Opinion
(August Term, 1849.)
A court of equity never interferes in behalf of a mere legal demand until the creditor has tried the legal remedies and found them ineffectual.
CAUSE removed from the Court of Equity of ROWAN, at Spring Term, 1848.
Boyden, W.J. Alexander, and H.C. Jones for plaintiff.
Osborne and Craige for defendants.
It appears upon the bill that the defendant Nathan B. Taylor (226) was indebted in two several bonds or notes to one John Murphy, amounting in the whole to $7,000, and that the plaintiff and one Nathan Chaffin, who is dead, were his sureties. Judgments were obtained and executions issued, and the plaintiff alleges he has paid $5,000 upon them, the balance being paid by the estate of Chaffin, and that he has commenced his action at law against the defendant N.B. Taylor to recover the money so paid by him, which is still pending. The bill alleges that Nathan B. Taylor has fraudulently assigned over to the defendant Moses B. Taylor all his property of every kind, and that the plaintiff is fearful he will sell the same and collect the debt due to the assignor, and that both of them will remove beyond the jurisdiction of the court, so that, if he recover a judgment against N. B. Taylor, there will be no property subject to an execution, and he will be unable to procure satisfaction of what is due to him. The prayer of the bill is that Moses B. Taylor may be decreed a trustee for the said N.B. Taylor, and may be decreed to hold the property and debts so conveyed subject to the payment of such sum as the plaintiffs shall recover at law against the said N.B. Taylor, and be enjoined, etc., and that the other defendants be enjoined from paying to N.B. Taylor what they owe the former.

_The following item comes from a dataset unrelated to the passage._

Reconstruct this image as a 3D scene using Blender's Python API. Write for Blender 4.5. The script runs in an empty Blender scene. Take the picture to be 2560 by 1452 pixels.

It is apparent upon the face of the bill that it cannot be sustained; that in this stage of the plaintiff's controversy with N.B. Taylor he has no right to ask the aid of this Court. His allegation is that he has paid money for and on account of the defendant, as (227) his surety to John Murphy. If this be so, he has a clear legal remedy, which a court of common law is fully competent to enforce, and it is only after he has established his claim by the judgment of such court that he can claim the aid of this, either to make his execution at law effectual or to give him a decree in the nature of an execution. A court of equity never interferes in behalf of a mere legal demand until the creditor has tried the legal remedies and found them ineffectual. Rambaut v. Mayfield, 8 N.C. 85. The creditor must reduce his debt to judgment, and, in general, take out execution, that it may appear by demanding property of the defendant and the return of nulla bona that satisfaction cannot be had at law. In this case the plaintiff states that he has sued N.B. Taylor at law for this debt, and consequently in the shape of bail, has his debt assured to him. The application is not to call in the aid of the court to secure property the title to which is in a state of controversy at law, but to compel the defendant to give security for the payment of what may be found due to the plaintiff, in addition to that which he has already given at law. The recognition by this Court of the principle assumed in the bill would convert it into a court of common-law jurisdiction in every case where a debtor may be in failing circumstances or the plaintiff may have fears, just or not, that he will make way with his property.
The bill must be dismissed with costs, including a solicitor's fee for N.B. Taylor and the administrator, Benjamin Taylor.
PER CURIAM. Bill dismissed with costs.
Cited: Carr v. Fearington, 63 N.C. 562; Bank v. Harris, 84 N.C. 209; Hackney v. Arrington, 99 N.C. 115.